Outro recorte apontado por ele como guia para pensar propostas é o socioeconômico a partir do perfil das vítimas e dos agressores. As mulheres vítimas, por exemplo, são em maioria jovens, enquanto os agressores são mais velhos. “Esse perfil aponta para mulheres que engravidaram cedo, que têm baixa escolaridade e uma extrema dependência financeira do agressor”.
Duas frentes
De acordo com o defensor público, a cada 10 medidas protetivas decretadas, há descumprimento de 20% a 30% delas. Muitos agressores, diz, descumprem a decisão judicial por falta de conhecimento e alegam que desconheciam a possibilidade de serem presos se mantivessem contato com as vítimas.
Desta forma, um dos trabalhos feitos pelo órgão é a conscientização dos agressores presos. Em Marabá, explica, há uma defensora pública que atende as vítimas e as demandas delas, como pedido de medida protetiva e ação de divórcio e alimentos, enquanto ele fica responsável por atuar na defesa do agressor, seja no trabalho processual, seja no extra processual.
O segundo caso é considerado por ele o mais difícil.

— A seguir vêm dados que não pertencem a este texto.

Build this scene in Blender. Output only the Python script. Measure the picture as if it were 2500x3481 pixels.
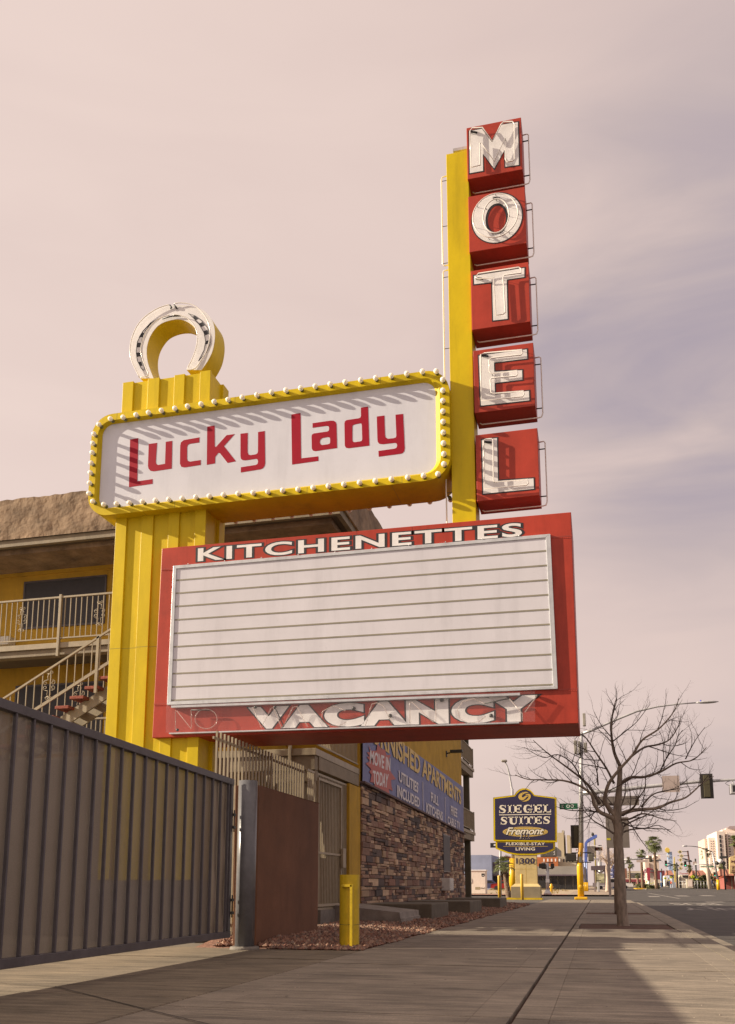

Castro tem a árdua tarefa de fazer os agressores, homens, na maioria, entenderem quais os tipos de agressões contra as mulheres e porque elas estão erradas. “Eu sento com ele (agressor) e começo a conversar, como se fosse palestra mesmo, sempre faço trabalho de prevenção e conscientização para que depois não digam que não sabem por que estão presos”.
Neste sentido, explica, é necessário explicar ao homem as consequências de seus atos, explicando para ele que está errada a agressão e que ele está tendo um comportamento machista. A intenção do defensor é minimizar o número de casos. “A gente faz esse trabalho, de repressão, mas também de conscientização, contemplando tanto a vítima como o acusado”.